The mobile apps on your smartphone or tablet could be exposing your personal information and even your passwords, according to new research by Zscaler Inc., a cloud-based provider of Internet security for businesses. And that poses a risk not just for individual users but for their employers' computer networks.
ThreatLabZ, the San Jose, Calif.-based company's security research arm, analyzed more than 500 popular mobile apps and discovered that 60% of them leak information about the device and/or user. The research concluded that 10% of these apps expose user names and passwords; 25% expose personally identifiable information, such as names, email addresses and phone numbers; and 40% communicate with third parties, such as advertisers and analytics firms.
"People download apps from a centralized location, from Google, Apple or Amazon, and mistakenly believe that these are completely secure applications," says Michael Sutton, Washington, D.C.-based vice-president of security research at Zscaler and a developer of the Zscaler Application Profiler, or ZAP. "Our findings suggest otherwise."

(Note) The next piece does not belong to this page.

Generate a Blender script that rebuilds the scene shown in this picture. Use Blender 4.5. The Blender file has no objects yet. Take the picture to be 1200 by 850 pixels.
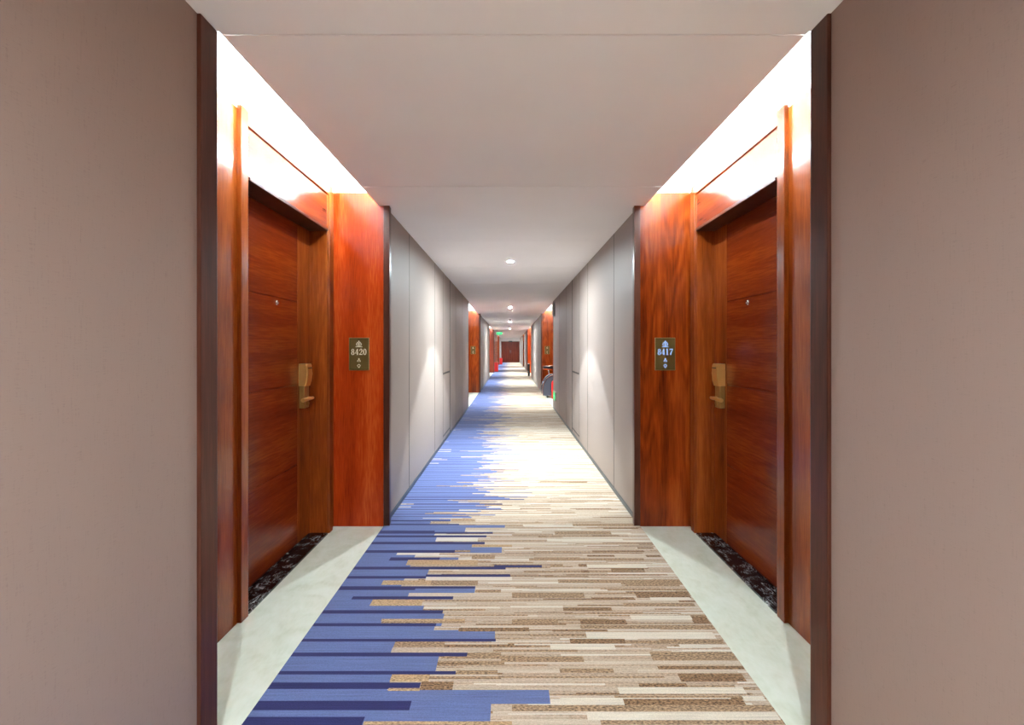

Zscaler has released ZAP as a free online tool so users can better understand how the mobile apps they use access and share personal information. Users can search ZAP's database of pre-scanned apps to see which types of data a given app leaks and the app's overall security/privacy risk score out of 100. A higher score means a higher risk.
For example, the popular game Angry Birds has a risk score of 50. This app shares device metadata, such as the phone's unique device identifier, and transmits information to third parties. Over time, says Sutton, app developers and advertisers can collect information without users' knowledge or permission and build profiles of each person's usage pattern. Advertisers could use these profiles to offer targeted ad messages, while app developers could sell the profiles to advertisers.
Sutton says the research finding that most worries him is that so many apps leak user names and passwords. The risk is that users who accesses mobile apps on a public Wi-Fi network and use the same login and password in multiple locations, including corporate email, could unknowingly expose their credentials to anyone monitoring the network. "That's why companies should care about the privacy implications of an application, even if it is used on a personal device and is a non-work-related app," says Sutton.
Zscaler is crowdsourcing further research on this topic by inviting users to scan the mobile apps on their smartphones to add to the database. The company has posted a video explaining how to scan your smartphone so mobile-app users, regardless of how tech-savvy they are, can understand how their information is shared.